Are we all beguiled by the enigma of memory? Is memory like a dream repurposing long forgotten segments of life into a coherent story for the ages? That could very well be. Then there is the character in a Dennis Lehane novel who said “a man is the stories he tells about himself, and most of those stories are lies. Never look too closely. If you uncover his lies, it’ll humiliate you both. Best to just live with the bullshit”.

So, the moral of the story is what you are about to read and hear is bullshit, plain and simple bunk, or maybe not. We’ll see. In the Odyssey, Homer talks about the complicated man, where he went, who he met, the pain he suffered in the storms at sea and how he survived. Simple or complicated we are the sum of our experiences, the places we remember and the people who made all of this life possible.

This is not the story of a great man, although, as you will see, I was hoping to make a mark. Don’t we all? Maybe not. I am an ordinary person who never discovered a cure for any malady or argued a landmark case at the United States Supreme Court or told the funniest joke or wrote the best song ever. I didn’t even discover a purple dinosaur in the seconds bin at a video store.

Yet I grew up in a time that was and will always remain significant, at least to us, the baby boomers. You see, I was born in the last years of the 1st 3rd of the baby boom that time between 1946 and 1964. We were the children of the greatest generation. We grew up in a time of prosperity and illusion. Unlike the apparently grey plaid decade many of us were born into , we grew up in a time of turbulence, observing the disintegration of institutions and the decline of that prosperity which continues as the time continues to pass in 2022. Advertising executives appeared to cater to our every whim.

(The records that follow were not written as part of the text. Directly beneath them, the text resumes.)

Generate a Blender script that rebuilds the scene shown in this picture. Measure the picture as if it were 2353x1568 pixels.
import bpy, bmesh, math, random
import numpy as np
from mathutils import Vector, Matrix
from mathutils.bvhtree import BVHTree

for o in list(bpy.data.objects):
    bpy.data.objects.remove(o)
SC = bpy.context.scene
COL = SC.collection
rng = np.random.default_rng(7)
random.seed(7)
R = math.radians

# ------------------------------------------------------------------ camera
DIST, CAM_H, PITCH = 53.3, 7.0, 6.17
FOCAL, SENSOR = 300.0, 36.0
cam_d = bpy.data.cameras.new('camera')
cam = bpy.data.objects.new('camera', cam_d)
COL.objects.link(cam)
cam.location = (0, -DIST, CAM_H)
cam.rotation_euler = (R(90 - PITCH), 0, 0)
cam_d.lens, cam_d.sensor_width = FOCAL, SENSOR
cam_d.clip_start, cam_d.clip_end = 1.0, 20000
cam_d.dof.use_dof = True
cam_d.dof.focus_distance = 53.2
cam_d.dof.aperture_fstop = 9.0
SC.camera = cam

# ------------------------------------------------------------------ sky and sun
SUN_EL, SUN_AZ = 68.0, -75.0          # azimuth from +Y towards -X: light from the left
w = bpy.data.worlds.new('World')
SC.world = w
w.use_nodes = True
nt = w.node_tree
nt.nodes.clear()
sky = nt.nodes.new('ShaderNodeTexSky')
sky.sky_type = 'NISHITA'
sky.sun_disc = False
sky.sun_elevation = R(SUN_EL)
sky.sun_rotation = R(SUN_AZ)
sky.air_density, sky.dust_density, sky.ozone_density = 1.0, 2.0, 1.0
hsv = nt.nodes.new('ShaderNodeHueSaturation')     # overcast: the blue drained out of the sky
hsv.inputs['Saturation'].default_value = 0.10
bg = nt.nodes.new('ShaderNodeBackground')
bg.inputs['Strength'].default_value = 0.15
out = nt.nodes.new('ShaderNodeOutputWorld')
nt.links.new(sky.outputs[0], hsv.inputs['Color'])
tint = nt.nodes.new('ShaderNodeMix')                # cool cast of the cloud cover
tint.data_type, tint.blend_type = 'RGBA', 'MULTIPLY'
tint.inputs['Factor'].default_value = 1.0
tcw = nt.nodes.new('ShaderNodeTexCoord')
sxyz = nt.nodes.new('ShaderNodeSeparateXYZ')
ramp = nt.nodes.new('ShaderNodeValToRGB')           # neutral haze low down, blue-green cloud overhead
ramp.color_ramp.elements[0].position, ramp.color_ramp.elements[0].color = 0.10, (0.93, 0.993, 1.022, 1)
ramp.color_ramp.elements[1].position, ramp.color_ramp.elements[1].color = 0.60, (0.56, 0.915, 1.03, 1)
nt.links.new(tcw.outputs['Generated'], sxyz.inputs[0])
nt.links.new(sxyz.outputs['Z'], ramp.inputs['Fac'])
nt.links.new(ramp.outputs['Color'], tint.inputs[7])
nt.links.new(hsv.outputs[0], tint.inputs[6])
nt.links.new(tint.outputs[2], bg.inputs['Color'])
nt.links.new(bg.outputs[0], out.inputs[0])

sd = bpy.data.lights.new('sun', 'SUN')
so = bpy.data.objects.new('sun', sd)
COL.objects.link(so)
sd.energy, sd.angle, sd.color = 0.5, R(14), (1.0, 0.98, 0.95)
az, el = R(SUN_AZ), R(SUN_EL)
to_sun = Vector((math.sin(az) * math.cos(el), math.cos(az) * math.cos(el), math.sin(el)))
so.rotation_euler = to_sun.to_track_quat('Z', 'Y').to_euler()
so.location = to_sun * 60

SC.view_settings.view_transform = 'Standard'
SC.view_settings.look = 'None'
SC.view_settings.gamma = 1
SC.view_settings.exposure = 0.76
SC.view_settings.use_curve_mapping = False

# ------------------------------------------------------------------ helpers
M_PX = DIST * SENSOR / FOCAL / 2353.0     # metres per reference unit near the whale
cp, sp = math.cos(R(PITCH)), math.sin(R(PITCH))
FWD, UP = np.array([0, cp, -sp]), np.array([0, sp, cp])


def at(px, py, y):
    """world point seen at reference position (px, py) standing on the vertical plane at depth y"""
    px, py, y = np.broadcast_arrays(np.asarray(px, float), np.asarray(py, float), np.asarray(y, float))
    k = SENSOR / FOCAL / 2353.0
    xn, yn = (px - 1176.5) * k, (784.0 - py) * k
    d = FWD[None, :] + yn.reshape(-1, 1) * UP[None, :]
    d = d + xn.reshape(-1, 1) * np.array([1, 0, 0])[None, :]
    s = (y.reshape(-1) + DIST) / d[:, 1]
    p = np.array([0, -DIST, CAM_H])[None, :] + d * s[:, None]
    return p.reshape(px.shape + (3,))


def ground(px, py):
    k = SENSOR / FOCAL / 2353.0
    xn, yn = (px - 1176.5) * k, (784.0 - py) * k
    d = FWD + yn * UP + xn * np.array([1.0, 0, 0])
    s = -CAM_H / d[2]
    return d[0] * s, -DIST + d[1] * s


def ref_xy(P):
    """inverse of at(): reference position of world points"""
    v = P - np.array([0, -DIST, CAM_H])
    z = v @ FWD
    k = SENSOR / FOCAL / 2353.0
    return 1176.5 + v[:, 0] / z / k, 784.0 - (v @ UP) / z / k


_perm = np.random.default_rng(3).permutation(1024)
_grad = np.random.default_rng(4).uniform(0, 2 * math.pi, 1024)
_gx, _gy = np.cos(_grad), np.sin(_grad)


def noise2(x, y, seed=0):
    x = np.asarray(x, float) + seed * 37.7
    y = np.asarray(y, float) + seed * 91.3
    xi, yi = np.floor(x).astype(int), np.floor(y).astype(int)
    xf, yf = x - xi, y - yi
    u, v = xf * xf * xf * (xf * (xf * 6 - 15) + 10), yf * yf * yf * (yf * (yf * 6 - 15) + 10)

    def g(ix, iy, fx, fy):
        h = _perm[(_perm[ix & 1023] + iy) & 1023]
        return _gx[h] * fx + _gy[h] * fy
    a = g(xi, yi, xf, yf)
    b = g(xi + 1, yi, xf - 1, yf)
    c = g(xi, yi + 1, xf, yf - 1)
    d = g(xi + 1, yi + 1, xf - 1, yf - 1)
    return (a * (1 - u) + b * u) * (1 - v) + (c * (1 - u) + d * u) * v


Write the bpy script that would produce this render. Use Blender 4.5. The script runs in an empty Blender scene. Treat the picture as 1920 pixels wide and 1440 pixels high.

Our music was and remains central to the world, even today. At least we think so. This story is not mine alone. Many of us have lived this story and our children will reap what we have sowed.

I have lived a life with the people and at the places I will reminisce about in the words that follow from “Version Of The Truth” :

"I look back and dug deep, just to find the dark waters of dead secrets, which threw me for a while in the winter of my discontent, you never know which way it goes, you never really know until you lose it, was I ever really here, who knows? Is there an afterlife".